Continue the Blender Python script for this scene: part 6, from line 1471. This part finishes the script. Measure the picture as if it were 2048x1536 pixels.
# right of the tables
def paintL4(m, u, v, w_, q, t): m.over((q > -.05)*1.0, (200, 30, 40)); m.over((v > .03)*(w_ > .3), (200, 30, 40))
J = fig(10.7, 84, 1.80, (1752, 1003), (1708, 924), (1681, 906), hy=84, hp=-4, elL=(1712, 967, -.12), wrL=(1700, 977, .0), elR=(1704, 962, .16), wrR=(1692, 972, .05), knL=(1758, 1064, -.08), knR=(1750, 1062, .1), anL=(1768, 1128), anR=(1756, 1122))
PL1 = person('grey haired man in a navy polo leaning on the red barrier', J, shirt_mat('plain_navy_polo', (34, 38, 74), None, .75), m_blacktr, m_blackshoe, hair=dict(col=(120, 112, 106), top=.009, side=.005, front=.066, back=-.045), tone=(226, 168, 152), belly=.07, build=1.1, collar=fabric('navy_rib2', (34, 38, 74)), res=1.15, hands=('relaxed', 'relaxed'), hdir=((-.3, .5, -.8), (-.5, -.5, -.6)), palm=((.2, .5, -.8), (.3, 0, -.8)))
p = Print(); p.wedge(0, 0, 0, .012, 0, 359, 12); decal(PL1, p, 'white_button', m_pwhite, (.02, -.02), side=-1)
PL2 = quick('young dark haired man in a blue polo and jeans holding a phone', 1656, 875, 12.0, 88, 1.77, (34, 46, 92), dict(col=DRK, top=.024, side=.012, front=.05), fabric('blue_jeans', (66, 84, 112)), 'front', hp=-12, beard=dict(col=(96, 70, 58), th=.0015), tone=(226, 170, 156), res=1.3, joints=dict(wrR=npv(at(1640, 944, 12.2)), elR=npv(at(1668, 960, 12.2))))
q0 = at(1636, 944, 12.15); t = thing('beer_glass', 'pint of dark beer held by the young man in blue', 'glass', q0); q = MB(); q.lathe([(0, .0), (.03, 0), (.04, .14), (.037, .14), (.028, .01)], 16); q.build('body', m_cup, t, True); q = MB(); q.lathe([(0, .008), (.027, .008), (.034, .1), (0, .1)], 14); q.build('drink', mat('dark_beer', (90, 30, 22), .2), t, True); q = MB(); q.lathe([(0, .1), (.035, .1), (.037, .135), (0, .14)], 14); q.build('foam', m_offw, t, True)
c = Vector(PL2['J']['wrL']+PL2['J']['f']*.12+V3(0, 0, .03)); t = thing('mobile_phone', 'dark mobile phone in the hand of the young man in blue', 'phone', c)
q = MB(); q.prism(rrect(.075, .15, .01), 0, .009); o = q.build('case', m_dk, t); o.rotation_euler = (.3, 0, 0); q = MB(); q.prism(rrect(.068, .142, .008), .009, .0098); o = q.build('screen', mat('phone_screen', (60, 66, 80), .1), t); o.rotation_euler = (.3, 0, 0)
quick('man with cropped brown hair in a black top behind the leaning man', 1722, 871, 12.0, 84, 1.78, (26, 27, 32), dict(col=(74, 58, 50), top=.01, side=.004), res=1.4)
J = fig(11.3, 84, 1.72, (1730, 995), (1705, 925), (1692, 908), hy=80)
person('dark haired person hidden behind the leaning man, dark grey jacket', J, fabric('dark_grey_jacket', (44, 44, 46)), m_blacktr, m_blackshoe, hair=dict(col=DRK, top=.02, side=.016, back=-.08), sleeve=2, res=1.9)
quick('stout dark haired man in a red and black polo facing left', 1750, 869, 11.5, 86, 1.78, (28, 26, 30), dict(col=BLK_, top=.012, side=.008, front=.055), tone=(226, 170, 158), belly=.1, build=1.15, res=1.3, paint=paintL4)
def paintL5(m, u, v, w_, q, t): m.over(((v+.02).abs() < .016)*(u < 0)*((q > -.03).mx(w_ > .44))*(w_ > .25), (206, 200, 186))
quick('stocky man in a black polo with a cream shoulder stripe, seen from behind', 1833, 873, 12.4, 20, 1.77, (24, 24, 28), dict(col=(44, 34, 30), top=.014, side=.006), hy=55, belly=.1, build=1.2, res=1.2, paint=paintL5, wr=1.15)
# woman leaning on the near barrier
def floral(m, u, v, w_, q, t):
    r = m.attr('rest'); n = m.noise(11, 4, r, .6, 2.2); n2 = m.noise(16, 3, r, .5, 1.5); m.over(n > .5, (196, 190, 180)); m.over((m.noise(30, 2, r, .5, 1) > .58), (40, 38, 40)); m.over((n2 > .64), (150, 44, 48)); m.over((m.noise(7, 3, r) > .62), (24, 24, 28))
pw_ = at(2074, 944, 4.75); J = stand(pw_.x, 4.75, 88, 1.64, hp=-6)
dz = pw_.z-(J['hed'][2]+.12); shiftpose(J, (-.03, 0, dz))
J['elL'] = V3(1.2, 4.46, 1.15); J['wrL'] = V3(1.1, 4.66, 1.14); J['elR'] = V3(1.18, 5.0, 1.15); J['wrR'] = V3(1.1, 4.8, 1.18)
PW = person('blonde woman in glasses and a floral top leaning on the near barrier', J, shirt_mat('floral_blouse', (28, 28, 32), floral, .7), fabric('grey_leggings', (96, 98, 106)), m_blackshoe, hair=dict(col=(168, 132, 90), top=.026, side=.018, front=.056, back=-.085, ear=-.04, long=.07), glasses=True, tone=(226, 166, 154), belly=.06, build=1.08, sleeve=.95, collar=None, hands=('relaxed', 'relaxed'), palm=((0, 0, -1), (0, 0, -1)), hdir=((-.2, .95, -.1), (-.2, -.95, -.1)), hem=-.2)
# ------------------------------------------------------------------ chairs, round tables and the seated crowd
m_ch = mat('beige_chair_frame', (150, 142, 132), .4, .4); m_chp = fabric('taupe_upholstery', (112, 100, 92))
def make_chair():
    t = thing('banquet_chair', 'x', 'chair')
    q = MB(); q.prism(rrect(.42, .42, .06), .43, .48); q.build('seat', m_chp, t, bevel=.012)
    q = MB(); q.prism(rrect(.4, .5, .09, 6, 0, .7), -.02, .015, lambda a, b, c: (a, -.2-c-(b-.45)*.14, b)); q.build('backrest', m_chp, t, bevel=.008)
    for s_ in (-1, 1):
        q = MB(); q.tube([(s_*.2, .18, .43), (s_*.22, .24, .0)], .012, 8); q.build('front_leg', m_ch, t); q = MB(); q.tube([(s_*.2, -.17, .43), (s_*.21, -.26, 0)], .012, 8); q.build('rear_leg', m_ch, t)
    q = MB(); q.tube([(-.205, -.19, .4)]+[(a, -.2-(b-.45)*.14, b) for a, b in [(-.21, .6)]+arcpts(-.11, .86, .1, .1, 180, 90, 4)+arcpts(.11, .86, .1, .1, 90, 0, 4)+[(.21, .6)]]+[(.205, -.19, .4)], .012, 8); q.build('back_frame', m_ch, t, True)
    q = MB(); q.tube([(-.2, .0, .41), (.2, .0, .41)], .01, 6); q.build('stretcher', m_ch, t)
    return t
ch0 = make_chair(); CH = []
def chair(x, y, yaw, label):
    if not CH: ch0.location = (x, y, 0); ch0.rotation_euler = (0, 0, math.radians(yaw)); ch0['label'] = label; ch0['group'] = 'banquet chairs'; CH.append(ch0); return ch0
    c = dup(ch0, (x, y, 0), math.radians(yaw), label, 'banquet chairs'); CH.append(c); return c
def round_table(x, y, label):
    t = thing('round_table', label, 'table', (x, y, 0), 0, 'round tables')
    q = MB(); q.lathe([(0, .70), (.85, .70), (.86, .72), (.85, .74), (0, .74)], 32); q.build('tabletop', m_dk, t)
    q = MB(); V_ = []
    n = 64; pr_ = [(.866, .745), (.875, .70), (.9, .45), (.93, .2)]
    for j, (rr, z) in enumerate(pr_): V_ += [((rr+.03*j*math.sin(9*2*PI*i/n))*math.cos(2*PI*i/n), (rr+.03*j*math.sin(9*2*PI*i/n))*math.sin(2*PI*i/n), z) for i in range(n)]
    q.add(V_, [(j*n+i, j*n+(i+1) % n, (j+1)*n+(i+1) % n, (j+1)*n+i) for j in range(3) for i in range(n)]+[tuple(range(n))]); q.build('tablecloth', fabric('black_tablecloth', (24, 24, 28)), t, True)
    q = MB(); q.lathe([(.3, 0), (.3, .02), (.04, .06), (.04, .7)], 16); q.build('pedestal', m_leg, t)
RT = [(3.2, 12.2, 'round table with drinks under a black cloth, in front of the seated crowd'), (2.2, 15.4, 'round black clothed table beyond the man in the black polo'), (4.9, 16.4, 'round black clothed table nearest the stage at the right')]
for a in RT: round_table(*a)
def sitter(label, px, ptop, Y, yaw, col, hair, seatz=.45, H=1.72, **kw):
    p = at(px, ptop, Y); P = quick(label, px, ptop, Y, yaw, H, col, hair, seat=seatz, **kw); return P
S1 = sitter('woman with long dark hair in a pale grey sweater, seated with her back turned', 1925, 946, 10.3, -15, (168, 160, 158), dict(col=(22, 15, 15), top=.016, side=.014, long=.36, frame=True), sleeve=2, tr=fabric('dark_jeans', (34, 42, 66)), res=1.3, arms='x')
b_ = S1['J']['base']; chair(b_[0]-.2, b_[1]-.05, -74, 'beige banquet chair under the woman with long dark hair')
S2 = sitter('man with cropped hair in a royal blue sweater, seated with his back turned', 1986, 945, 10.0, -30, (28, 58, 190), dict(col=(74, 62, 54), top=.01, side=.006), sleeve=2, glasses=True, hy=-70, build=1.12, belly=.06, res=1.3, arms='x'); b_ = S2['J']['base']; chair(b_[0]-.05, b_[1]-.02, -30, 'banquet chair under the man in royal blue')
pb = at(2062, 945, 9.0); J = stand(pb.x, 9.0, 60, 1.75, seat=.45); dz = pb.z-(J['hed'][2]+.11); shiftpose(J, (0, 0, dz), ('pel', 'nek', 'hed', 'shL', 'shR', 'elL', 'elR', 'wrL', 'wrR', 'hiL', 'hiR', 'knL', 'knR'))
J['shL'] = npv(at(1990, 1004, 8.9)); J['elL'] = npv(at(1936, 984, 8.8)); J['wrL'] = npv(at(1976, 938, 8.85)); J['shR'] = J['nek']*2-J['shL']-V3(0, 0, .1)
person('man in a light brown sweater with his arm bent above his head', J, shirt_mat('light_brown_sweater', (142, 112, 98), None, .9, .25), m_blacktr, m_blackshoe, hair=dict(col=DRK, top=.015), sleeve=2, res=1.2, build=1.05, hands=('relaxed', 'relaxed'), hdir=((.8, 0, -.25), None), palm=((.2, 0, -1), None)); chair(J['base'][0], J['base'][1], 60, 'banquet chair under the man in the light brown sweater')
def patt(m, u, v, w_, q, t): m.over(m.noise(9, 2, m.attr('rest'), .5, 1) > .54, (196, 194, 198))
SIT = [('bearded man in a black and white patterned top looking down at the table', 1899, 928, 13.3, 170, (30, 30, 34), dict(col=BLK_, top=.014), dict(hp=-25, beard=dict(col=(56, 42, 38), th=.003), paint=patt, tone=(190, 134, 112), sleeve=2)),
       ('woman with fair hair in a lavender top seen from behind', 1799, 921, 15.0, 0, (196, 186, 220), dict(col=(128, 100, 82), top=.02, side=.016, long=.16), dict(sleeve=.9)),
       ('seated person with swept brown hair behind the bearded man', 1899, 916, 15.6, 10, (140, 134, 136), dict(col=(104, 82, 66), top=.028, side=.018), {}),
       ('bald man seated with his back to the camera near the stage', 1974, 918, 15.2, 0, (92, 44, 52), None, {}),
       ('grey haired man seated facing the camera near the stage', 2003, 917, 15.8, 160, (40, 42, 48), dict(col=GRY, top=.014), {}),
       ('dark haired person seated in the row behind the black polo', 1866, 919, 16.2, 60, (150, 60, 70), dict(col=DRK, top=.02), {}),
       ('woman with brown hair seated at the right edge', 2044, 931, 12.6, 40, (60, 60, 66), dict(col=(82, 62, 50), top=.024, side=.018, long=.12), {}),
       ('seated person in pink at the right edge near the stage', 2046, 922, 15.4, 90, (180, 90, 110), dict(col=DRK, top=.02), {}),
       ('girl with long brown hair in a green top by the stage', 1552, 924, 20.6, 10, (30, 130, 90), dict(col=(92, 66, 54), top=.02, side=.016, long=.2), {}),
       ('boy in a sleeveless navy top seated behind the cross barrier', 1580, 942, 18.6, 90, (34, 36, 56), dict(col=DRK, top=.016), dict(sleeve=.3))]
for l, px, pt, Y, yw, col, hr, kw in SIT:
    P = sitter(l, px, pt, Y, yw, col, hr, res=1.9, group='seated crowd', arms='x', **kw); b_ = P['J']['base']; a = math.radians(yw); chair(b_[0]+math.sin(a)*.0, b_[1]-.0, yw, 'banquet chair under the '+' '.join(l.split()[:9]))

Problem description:
Filter out every line that lacks the word "from", and copy the rest.

Exercise answer:
Continue the Blender Python script for this scene: part 6, from line 1471. This part finishes the script. Measure the picture as if it were 2048x1536 pixels.
quick('stocky man in a black polo with a cream shoulder stripe, seen from behind', 1833, 873, 12.4, 20, 1.77, (24, 24, 28), dict(col=(44, 34, 30), top=.014, side=.006), hy=55, belly=.1, build=1.2, res=1.2, paint=paintL5, wr=1.15)
       ('woman with fair hair in a lavender top seen from behind', 1799, 921, 15.0, 0, (196, 186, 220), dict(col=(128, 100, 82), top=.02, side=.016, long=.16), dict(sleeve=.9)),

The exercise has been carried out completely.